On plane algebraic curves passing through $n$-independent nodes

TL;DR

This paper investigates the maximum number of low-degree algebraic curves passing through a specially constructed set of plane nodes, providing a characterization of cases with the maximum number and applying results to polynomial interpolation and the Gasca-Maeztu conjecture.

Contribution

It establishes an upper bound of seven on the number of such curves and characterizes the configuration when this maximum is achieved, advancing understanding in algebraic geometry and polynomial interpolation.

Findings

Maximum of seven linearly independent curves of degree ≤ k passing through the nodes.

Characterization of node sets when exactly seven such curves exist.

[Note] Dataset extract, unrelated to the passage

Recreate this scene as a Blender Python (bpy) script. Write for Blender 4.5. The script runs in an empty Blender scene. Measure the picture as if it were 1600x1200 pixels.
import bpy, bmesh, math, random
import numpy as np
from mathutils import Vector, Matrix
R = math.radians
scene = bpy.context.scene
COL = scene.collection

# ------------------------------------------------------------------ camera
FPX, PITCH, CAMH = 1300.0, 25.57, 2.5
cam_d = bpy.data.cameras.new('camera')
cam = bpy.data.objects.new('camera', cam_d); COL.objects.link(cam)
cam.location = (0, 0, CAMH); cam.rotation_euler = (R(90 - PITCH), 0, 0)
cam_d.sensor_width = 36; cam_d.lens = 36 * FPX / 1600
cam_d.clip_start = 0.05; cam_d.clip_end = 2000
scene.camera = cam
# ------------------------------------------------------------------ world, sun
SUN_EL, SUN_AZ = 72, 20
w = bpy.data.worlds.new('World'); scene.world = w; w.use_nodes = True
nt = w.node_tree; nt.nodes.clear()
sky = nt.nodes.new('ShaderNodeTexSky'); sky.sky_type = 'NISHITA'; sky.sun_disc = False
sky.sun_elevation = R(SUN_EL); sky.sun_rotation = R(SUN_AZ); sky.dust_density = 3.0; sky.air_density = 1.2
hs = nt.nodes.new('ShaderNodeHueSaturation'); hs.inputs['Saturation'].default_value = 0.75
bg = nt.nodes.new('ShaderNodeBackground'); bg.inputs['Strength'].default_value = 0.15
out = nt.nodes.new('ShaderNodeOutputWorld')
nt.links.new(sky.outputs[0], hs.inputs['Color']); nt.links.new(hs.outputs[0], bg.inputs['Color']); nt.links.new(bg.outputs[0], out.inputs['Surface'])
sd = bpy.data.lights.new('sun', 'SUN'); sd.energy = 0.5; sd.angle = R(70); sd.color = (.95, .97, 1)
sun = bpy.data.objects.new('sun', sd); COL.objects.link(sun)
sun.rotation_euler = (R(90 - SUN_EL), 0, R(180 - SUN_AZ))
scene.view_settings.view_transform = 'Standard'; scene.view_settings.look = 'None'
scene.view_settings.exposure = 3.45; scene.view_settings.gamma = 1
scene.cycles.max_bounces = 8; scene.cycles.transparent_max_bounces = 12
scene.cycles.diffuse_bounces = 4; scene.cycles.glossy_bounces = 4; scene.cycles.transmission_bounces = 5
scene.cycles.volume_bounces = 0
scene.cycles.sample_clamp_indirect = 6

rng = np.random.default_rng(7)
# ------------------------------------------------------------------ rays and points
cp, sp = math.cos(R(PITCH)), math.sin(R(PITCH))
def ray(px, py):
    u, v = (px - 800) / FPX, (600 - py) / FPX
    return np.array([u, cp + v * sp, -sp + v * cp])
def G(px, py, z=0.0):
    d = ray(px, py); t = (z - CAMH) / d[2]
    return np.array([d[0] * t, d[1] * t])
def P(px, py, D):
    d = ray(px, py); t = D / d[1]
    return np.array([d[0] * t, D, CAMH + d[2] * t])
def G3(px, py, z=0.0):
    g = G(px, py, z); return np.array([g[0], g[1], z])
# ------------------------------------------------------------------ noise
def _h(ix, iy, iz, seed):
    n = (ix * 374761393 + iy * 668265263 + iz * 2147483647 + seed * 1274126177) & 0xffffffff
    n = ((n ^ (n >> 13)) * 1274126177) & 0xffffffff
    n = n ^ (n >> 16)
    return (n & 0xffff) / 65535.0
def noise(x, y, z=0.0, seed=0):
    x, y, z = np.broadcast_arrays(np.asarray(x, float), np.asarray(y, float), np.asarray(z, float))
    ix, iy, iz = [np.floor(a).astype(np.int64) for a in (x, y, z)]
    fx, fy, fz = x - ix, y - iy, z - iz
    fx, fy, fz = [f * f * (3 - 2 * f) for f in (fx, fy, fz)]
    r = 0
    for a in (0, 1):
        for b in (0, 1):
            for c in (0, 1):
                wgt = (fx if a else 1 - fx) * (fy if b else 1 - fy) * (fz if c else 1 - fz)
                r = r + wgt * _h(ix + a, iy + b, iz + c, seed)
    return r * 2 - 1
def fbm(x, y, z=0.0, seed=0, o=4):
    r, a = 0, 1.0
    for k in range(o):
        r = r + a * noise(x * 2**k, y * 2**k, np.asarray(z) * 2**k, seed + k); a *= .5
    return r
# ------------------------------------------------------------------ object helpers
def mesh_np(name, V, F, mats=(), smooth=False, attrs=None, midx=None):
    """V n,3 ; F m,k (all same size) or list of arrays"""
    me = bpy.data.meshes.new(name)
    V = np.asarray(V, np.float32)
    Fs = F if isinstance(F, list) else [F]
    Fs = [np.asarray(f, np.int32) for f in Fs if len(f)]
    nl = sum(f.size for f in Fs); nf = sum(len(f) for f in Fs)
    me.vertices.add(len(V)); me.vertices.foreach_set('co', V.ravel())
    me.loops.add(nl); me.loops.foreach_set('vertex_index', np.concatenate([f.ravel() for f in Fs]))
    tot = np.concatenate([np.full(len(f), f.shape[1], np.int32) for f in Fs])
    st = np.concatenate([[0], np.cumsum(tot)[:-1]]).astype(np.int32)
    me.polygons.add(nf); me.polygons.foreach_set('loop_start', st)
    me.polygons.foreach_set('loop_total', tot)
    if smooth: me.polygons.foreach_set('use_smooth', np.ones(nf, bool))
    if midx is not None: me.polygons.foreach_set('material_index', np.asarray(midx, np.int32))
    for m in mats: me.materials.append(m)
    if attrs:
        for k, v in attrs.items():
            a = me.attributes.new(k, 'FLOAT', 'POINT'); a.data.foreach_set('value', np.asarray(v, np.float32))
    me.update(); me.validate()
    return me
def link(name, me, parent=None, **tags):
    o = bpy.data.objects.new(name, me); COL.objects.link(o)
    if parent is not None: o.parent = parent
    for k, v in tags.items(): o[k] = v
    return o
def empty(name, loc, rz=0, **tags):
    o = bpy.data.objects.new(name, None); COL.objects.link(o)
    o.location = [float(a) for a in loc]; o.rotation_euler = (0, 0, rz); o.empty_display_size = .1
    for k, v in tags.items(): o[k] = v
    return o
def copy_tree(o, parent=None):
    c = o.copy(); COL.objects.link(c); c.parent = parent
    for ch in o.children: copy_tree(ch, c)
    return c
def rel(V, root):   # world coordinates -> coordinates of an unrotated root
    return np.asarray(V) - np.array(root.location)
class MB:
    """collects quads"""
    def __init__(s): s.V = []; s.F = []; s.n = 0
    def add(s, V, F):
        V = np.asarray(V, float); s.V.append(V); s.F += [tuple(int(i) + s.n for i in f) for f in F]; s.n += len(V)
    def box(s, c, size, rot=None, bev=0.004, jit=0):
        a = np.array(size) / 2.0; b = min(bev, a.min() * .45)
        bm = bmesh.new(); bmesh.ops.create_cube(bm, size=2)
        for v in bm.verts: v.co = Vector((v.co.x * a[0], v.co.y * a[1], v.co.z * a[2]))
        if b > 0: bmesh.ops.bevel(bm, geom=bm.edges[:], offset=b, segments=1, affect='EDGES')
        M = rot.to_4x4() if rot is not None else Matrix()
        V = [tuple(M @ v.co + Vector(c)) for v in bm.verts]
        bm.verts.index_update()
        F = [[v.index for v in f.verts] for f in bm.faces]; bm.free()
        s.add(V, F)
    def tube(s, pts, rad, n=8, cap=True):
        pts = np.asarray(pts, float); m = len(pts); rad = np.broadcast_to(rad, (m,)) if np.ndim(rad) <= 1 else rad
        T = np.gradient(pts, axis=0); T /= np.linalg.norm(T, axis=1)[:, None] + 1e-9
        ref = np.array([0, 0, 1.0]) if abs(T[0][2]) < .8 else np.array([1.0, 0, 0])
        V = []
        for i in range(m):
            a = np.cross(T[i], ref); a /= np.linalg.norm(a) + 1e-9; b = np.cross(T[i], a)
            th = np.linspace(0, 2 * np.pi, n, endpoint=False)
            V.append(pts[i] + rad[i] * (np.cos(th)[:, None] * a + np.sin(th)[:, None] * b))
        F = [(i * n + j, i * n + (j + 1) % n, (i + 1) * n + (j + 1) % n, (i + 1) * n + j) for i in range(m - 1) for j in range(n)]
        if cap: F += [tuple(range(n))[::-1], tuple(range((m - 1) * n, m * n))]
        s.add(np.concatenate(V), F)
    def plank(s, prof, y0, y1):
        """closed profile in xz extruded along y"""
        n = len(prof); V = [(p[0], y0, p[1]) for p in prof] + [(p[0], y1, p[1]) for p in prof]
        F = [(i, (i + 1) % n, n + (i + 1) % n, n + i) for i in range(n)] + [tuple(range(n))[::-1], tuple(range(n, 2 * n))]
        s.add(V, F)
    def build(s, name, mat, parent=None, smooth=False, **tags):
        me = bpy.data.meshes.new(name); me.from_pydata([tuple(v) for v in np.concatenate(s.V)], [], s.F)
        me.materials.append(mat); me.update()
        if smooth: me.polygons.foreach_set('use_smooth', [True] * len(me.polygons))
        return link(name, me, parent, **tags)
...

Application to bivariate polynomial interpolation and implications for the Gasca-Maeztu conjecture.

Abstract

Let a set of nodes $\mathcal X$ in the plane be $n$-independent, i.e., each node has a fundamental polynomial of degree $n.$ Assume that $\#\mathcal X=d(n,k-3)+3= (n+1)+n+\cdots+(n-k+5)+3$ and $4 \le k\le n-1.$ In this paper we prove that there are at most seven linearly independent curves of degree less than or equal to $k$ that pass through all the nodes of $\mathcal X.$ We provide a characterization of the case when there are exactly seven such curves. Namely, we prove that then the set $\mathcal X$ has a very special construction: all its nodes but three belong to a (maximal) curve of degree $k-3.$ Let us mention that in a series of such results this is the third one. In the end, an important application to the bivariate polynomial interpolation is provided, which is essential also for the study of the Gasca-Maeztu conjecture.